Today I lost my temper. My sons have a habit of sneaking candy into their rooms, eating it and then hiding the wrappers where they think I won’t find it. Now, I do not deny my sons candy, they can have it just not everyday. So tonight when I found all of the wrappers, I lost it, completely lost it! I screamed, I cried, I tore up their stick chart. I went ballistic! “What did I do?” I begin to think to myself. “Am I that bad of a mom that my kids have to sneak around eating candy?” Is it emotional?

Then I am fraught with guilt, I lost my temper over candy wrappers! They are just little boys! They are curious and mischievous at times. And I lost it to the point that my kids were scared. Scared! And in that instant, I remembered that my mom did the same thing, evoked fear.

I have become my mother! The very thing some women say when they become mothers themselves, “I will not be like my mother!” My mother was 4’11″ and made it very clear that SHE was the boss. We never had privacy, forget about keeping a diary, boys, please only if they had a ring in hand and came from good stock. Punishment was brutal and she made sure that we were excellent children. And she did with a stern hand and harsh words. I can’t be her! No way!

But tonight, in my kids’ eyes I saw myself as the child looking up at my mother with fear. What have I done!? How did I become my mom?

Part of it is yes, Hubby is gone and I am left to handle things on my own. But, if I get mad like this now, then this deployment is going to LOOOONG! They are kids too and are well being kids and seeing what they can do, testing the waters. I don’t expect my sons to be perfect just good. Listen, be respectful and compassionate human beings that can do good in the world. And since I am currently a single mom, I have to do this on my own. My mother did, even though her way was harsh. But I never got into deep trouble, I did rebel, a lot! But not to the point where she feared for my safety or for my life. I too was testing the waters.
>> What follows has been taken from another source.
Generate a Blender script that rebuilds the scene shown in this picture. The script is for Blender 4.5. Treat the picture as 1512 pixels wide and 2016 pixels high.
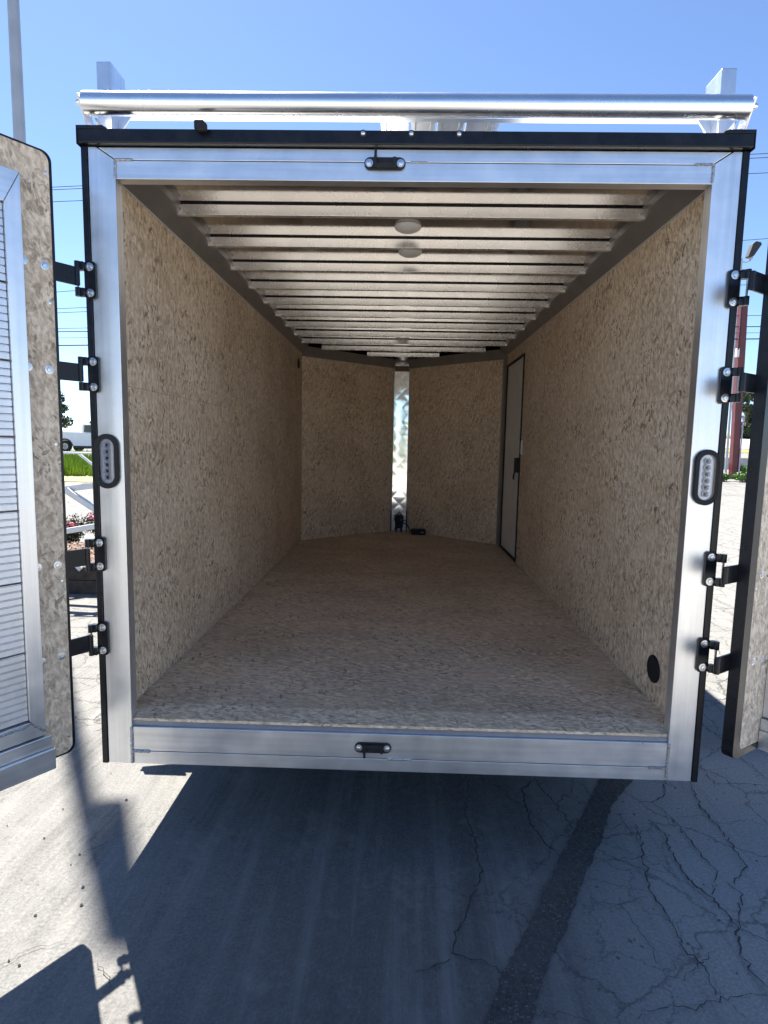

So what am I doing, well after I stop crying and feeling guilty for reacting they way I did, I will re-read the article Dr. Kenneth Gingsburg on how to raise resilient children. I will look up articles on www.babycenter.com on disciplining and rewarding positive behaviors. I will beat myself up a bit more and then look at myself in the mirror and know that I am good mom who still has a lot to learn. I may still be like my mom in ways, like they way she taught me to stand up for myself and that as a woman I can do anything. But I can change how I am with my kids and not react like my mom. My kids mean the world to me and I will do anything to make that world a better place for them.